Work Mojo Madness
It appears that Shangri-la has not come without its price: the coin machine refuses to accept my dollar bills, cans of pop become hopelessly lodged in the vending machine, my computer logins refuse me access to our operating systems, the hot water machine sprays my hand with scalding water, my swipe Employee I.D. card doesn’t allow me easy passage through any of the necessary doorways, the pay telephone steals my last quarter, the microwave burns my ‘Strips o’ Chicken’, I pinch my scrotum on the toilet seat in the Men’s Room, the Water fountain squirts me in the eye, and I am even forced to sit beside Habib Abdul Mohammed El Jabar, whose hourly phlegm attacks could be used to pave an entire International Highway in under a week (his entire body convulsing like a wildebeest caught in an electric fence as he hacks up these throat obstructions).

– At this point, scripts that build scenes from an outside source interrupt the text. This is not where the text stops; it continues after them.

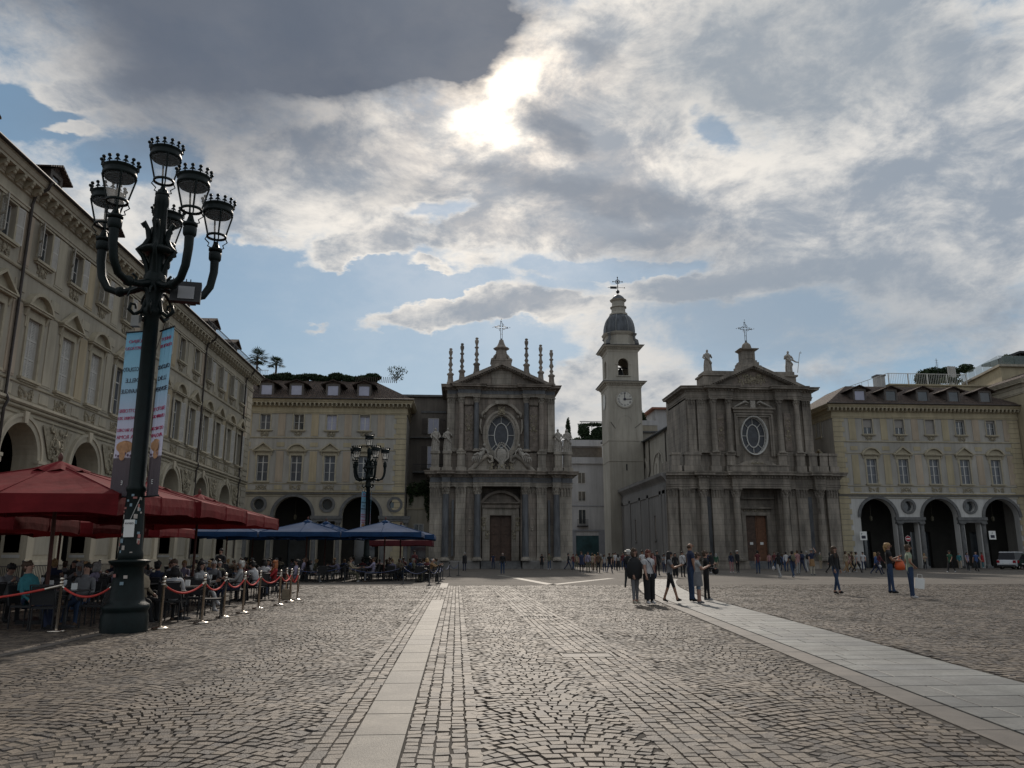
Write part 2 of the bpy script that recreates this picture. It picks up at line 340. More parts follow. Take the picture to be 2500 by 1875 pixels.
class MB:
    def __init__(s): s.v = []; s.f = []; s.m = []; s.sm = []
    def add(s, vs, fs, m=0, smooth=False):
        b = len(s.v); s.v.extend(vs)
        for f in fs: s.f.append([b+i for i in f]); s.m.append(m); s.sm.append(smooth)
    def box(s, x0, x1, y0, y1, z0, z1, m=0):
        s.add([(x0,y0,z0),(x1,y0,z0),(x1,y1,z0),(x0,y1,z0),(x0,y0,z1),(x1,y0,z1),(x1,y1,z1),(x0,y1,z1)],
              [(0,3,2,1),(4,5,6,7),(0,1,5,4),(1,2,6,5),(2,3,7,6),(3,0,4,7)], m); return s
    def cbox(s, c, d, m=0, rz=0, rx=0, ry=0):
        M = Matrix.Translation(c) @ Matrix.Rotation(rz, 4, 'Z') @ Matrix.Rotation(ry, 4, 'Y') @ Matrix.Rotation(rx, 4, 'X')
        a, b, e = d[0]/2, d[1]/2, d[2]/2
        vs = [tuple(M @ Vector(p)) for p in ((-a,-b,-e),(a,-b,-e),(a,b,-e),(-a,b,-e),(-a,-b,e),(a,-b,e),(a,b,e),(-a,b,e))]
        s.add(vs, [(0,3,2,1),(4,5,6,7),(0,1,5,4),(1,2,6,5),(2,3,7,6),(3,0,4,7)], m); return s
    def quad(s, a, b, c, d, m=0): s.add([a, b, c, d], [(0, 1, 2, 3)], m); return s
    def polyxz(s, pts, y0, y1, m=0):
        """polygon in the x-z plane given thickness from y0 (front) to y1"""
        n = len(pts); vs = [(x, y0, z) for x, z in pts] + [(x, y1, z) for x, z in pts]
        fs = [tuple(range(n)), tuple(range(2*n-1, n-1, -1))] + [((i+1) % n, i, n+i, n+(i+1) % n) for i in range(n)]
        s.add(vs, fs, m); return s
    def polyxy(s, pts, z0, z1, m=0):
        n = len(pts); vs = [(x, y, z0) for x, y in pts] + [(x, y, z1) for x, y in pts]
        fs = [tuple(range(n-1, -1, -1)), tuple(range(n, 2*n))] + [(i, (i+1) % n, n+(i+1) % n, n+i) for i in range(n)]
        s.add(vs, fs, m); return s
    def polyyz(s, pts, x0, x1, m=0):
        n = len(pts); vs = [(x0, y, z) for y, z in pts] + [(x1, y, z) for y, z in pts]
        fs = [tuple(range(n-1, -1, -1)), tuple(range(n, 2*n))] + [(i, (i+1) % n, n+(i+1) % n, n+i) for i in range(n)]
        s.add(vs, fs, m); return s
    def lathe(s, cx, cy, prof, n=16, m=0, smooth=True, sx=1, sy=1, a0=0, a1=2*math.pi, cap=True):
        full = abs(a1-a0-2*math.pi) < 1e-6; k = n if full else n+1
        vs = []; fs = []
        for r, z in prof:
            for i in range(k):
                a = a0+(a1-a0)*i/n; vs.append((cx+r*sx*math.cos(a), cy+r*sy*math.sin(a), z))
        for j in range(len(prof)-1):
            for i in range(n):
                i2 = (i+1) % k if full else i+1
                fs.append((j*k+i, j*k+i2, (j+1)*k+i2, (j+1)*k+i))
        s.add(vs, fs, m, smooth)
        if cap and full:
            s.add(vs[:k], [tuple(range(k-1, -1, -1))], m); s.add(vs[-k:], [tuple(range(k))], m)
        return s
    def tube(s, pts, r, n=8, m=0, caps=True, smooth=True):
        P = [Vector(p) for p in pts]; k = len(P); rr = r if isinstance(r, (list, tuple)) else [r]*k
        vs = []; fs = []; ref = None
        for i, p in enumerate(P):
            t = (P[min(i+1, k-1)]-P[max(i-1, 0)]); t = t.normalized() if t.length > 1e-9 else Vector((0, 0, 1))
            if ref is None:
                ref = Vector((0, 0, 1)) if abs(t.z) < .9 else Vector((1, 0, 0))
            u = (ref - t*ref.dot(t)); u = u.normalized(); w = t.cross(u); ref = u
            for j in range(n):
                a = 2*math.pi*j/n; vs.append(tuple(p+(u*math.cos(a)+w*math.sin(a))*rr[i]))
        for i in range(k-1):
            for j in range(n):
                j2 = (j+1) % n; fs.append((i*n+j, i*n+j2, (i+1)*n+j2, (i+1)*n+j))
        s.add(vs, fs, m, smooth)
        if caps:
            s.add(vs[:n], [tuple(range(n-1, -1, -1))], m); s.add(vs[-n:], [tuple(range(n))], m)
        return s
    def ball(s, c, r, sc=(1, 1, 1), n=10, m=0, k=None):
        k = k or max(4, n//2); vs = []; fs = []
        for j in range(k+1):
            t = math.pi*j/k
            for i in range(n):
                a = 2*math.pi*i/n; vs.append((c[0]+r*sc[0]*math.sin(t)*math.cos(a), c[1]+r*sc[1]*math.sin(t)*math.sin(a), c[2]-r*sc[2]*math.cos(t)))
        for j in range(k):
            for i in range(n):
                i2 = (i+1) % n
                if j == 0: fs.append((i, n+i2, n+i))
                elif j == k-1: fs.append((j*n+i, j*n+i2, (j+1)*n+i))
                else: fs.append((j*n+i, j*n+i2, (j+1)*n+i2, (j+1)*n+i))
        s.add(vs, fs, m, True); return s
    def arch(s, xc, zc, r0, r1, y0, y1, a0=0, a1=math.pi, n=18, m=0, rz0=None, rz1=None):
        """ring sector in the x-z plane, radii r0<r1 (rz for ovals), from y0 (front) to y1"""
        rz0 = r0 if rz0 is None else rz0; rz1 = r1 if rz1 is None else rz1
        full = abs(a1-a0-2*math.pi) < 1e-6
        pts = [(a0+(a1-a0)*i/n) for i in range(n+1)]
        for i in range(n):
            A = [(xc+r0*math.cos(t), zc+rz0*math.sin(t)) for t in pts[i:i+2]]; B = [(xc+r1*math.cos(t), zc+rz1*math.sin(t)) for t in pts[i:i+2]]
            v = [(A[0][0],y0,A[0][1]),(A[1][0],y0,A[1][1]),(B[1][0],y0,B[1][1]),(B[0][0],y0,B[0][1]),(A[0][0],y1,A[0][1]),(A[1][0],y1,A[1][1]),(B[1][0],y1,B[1][1]),(B[0][0],y1,B[0][1])]
            f = [(0,1,2,3),(3,2,6,7),(1,0,4,5)]
            if not full and i == 0: f.append((0,3,7,4))
            if not full and i == n-1: f.append((2,1,5,6))
            s.add(v, f, m)
        return s
    def moulding(s, path, prof, m=0, closed=False):
        """sweep a profile [(out, z)...] along a plan polyline (outward = to the right of travel), mitred"""
        n = len(path); P = [Vector(p) for p in path]; k = len(prof); vs = []; fs = []
        for i in range(n):
            a = P[i]-P[i-1] if (i > 0 or closed) else P[1]-P[0]
            b = P[(i+1) % n]-P[i] if (i < n-1 or closed) else P[-1]-P[-2]
            a.normalize(); b.normalize()
            na = Vector((a.y, -a.x)); nb = Vector((b.y, -b.x)); mt = na+nb
            mt = mt/(mt.length_squared)*2 if mt.length > 1e-6 else na
            for o, z in prof: vs.append((P[i].x+mt.x*o, P[i].y+mt.y*o, z))
        for i in range(n if closed else n-1):
            i2 = (i+1) % n
            for j in range(k-1): fs.append((i*k+j, i2*k+j, i2*k+j+1, i*k+j+1))
        if not closed: fs.append(tuple(range(k))); fs.append(tuple((n-1)*k+j for j in range(k-1, -1, -1)))
        s.add(vs, fs, m); return s
    def wall(s, x0, x1, z0, z1, y, holes, depth=.35, m=0, mr=None, seg=20):
        """front face at y with openings; ('r',xl,xr,zb,zt) ('a',xl,xr,zb,zspring) ('o',xc,zc,rx,rz)"""
        mr = m if mr is None else mr; bb = []
        for h in holes:
            if h[0] == 'r': bb.append((h[1], h[2], h[3], h[4]))
            elif h[0] == 'a': bb.append((h[1], h[2], h[3], h[4]+(h[2]-h[1])/2))
            else: bb.append((h[1]-h[3], h[1]+h[3], h[2]-h[4], h[2]+h[4]))
        xs = sorted({x0, x1, *[b[0] for b in bb], *[b[1] for b in bb]}); zs = sorted({z0, z1, *[b[2] for b in bb], *[b[3] for b in bb]})
        xs = [x for x in xs if x0 <= x <= x1]; zs = [z for z in zs if z0 <= z <= z1]
        for i in range(len(xs)-1):
            for j in range(len(zs)-1):
                cx, cz = (xs[i]+xs[i+1])/2, (zs[j]+zs[j+1])/2
                if any(b[0] < cx < b[1] and b[2] < cz < b[3] for b in bb): continue
                s.quad((xs[i],y,zs[j]),(xs[i+1],y,zs[j]),(xs[i+1],y,zs[j+1]),(xs[i],y,zs[j+1]), m)
        for h, b in zip(holes, bb):
            if h[0] == 'r':
                o = [(h[1],h[3]),(h[2],h[3]),(h[2],h[4]),(h[1],h[4])]
            elif h[0] == 'a':
                xc, r = (h[1]+h[2])/2, (h[2]-h[1])/2
                arc = [(xc+r*math.cos(math.pi*i/seg), h[4]+r*math.sin(math.pi*i/seg)) for i in range(seg+1)]
                o = [(h[1],h[3]),(h[2],h[3])]+arc
                for i in range(seg):
                    p, q = arc[i], arc[i+1]
                    top = b[3]; s.quad((p[0],y,p[1]),(p[0],y,top),(q[0],y,top),(q[0],y,q[1]), m)
            else:
                o = [(h[1]+h[3]*math.cos(2*math.pi*i/32), h[2]+h[4]*math.sin(2*math.pi*i/32)) for i in range(32)]
                for i in range(32):
                    p, q = o[i], o[(i+1) % 32]
                    top = b[3] if i < 16 else b[2]; s.quad((p[0],y,p[1]),(p[0],y,top),(q[0],y,top),(q[0],y,q[1]), m)
            n = len(o)
            for i in range(n):
                p, q = o[i], o[(i+1) % n]
                if abs(p[1]-z0) < 1e-6 and abs(q[1]-z0) < 1e-6: continue
                s.quad((p[0],y,p[1]),(q[0],y,q[1]),(q[0],y+depth,q[1]),(p[0],y+depth,p[1]), mr)
        return s
    def mesh(s, name, mats):
        me = bpy.data.meshes.new(name); me.from_pydata(s.v, [], s.f)
        ms = mats if isinstance(mats, (list, tuple)) else [mats]
        for q in ms: me.materials.append(q)
        if len(ms) > 1: me.polygons.foreach_set('material_index', s.m)
        me.polygons.foreach_set('use_smooth', s.sm); me.update(); return me
    def build(s, name, mats, parent=None, loc=None):
        o = bpy.data.objects.new(name, s.mesh(name, mats)); link(o, parent)
        if loc: o.location = loc
        return o
def text_mesh(body, size, m, align='CENTER', extrude=.004):
    c = bpy.data.curves.new('lettering', 'FONT'); c.body = body; c.size = size; c.align_x = align; c.extrude = extrude; c.resolution_u = 2
    o = bpy.data.objects.new('lettering', c); link(o)
    dg = bpy.context.evaluated_depsgraph_get(); me = bpy.data.meshes.new_from_object(o.evaluated_get(dg))
    bpy.data.objects.remove(o); bpy.data.curves.remove(c); me.materials.clear(); me.materials.append(m); return me
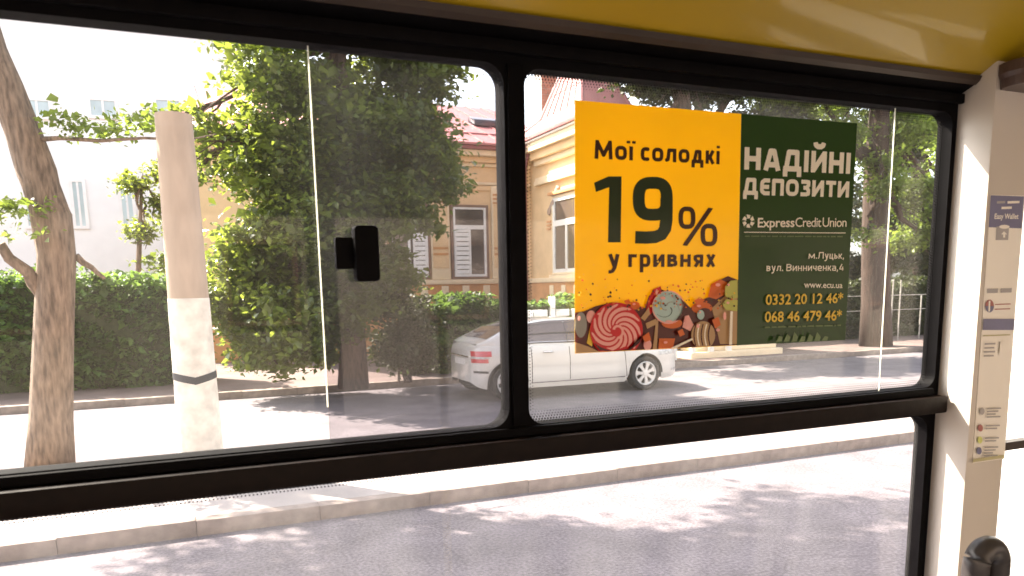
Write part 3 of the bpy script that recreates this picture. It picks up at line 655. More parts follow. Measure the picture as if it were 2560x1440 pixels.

By this point in my new employment, I am working in perpetual fear waiting on a Grand Piano or Brinks safe to suddenly fall from the ceiling and tragically squash me dead in my cubicle workspace; or at the very least, ending up crushed under a tilted over Coke machine.
Each day when I arrive at work it’s like I am suddenly being warped directly into the plot of Steven King’s ‘Maximum Overdrive’, where the earth passes through the tail of a strange comet and all the machines mysteriously come to life to run amok in a murderous rampage. I am expecting to have the Green Goblin come crashing through the dividing wall of my work area on the front grill of a huge semi truck.
It's becoming all too crystal clear what Brian Johnson was wailing about all those years ago:
“Who made who, who made you?
If you made them and they made you
Who picked up the bill, and who made who?
Who made who, who turned the screw?”
I can tell you one thing: If this continues, then I’m going to start volunteering to have those screws inserted directly into the frontal lobes of my brain!
Perhaps I need to appease the angry employment gods somehow? Hey, it worked for Pedro Cerrano in 'Major League'! I wonder what my trainer would think if I were to bring in a live chicken each day to sacrifice at my cubicle desk before each shift in order to lift the bad voodoo and prevent it from stalking me on the work floor like a hungry beast of prey?
Surely, to prevent me from my voodoo bloodlust would be to violate some religious right of mine or something...wouldn't it?
2 Comments:
Oh my! You seem to have quite the luck sitting beside men that couph up phlem for the duration of the shift.
At this point, I consider them equal to classical Harpies sent by the gods to torment at me at my work place each day.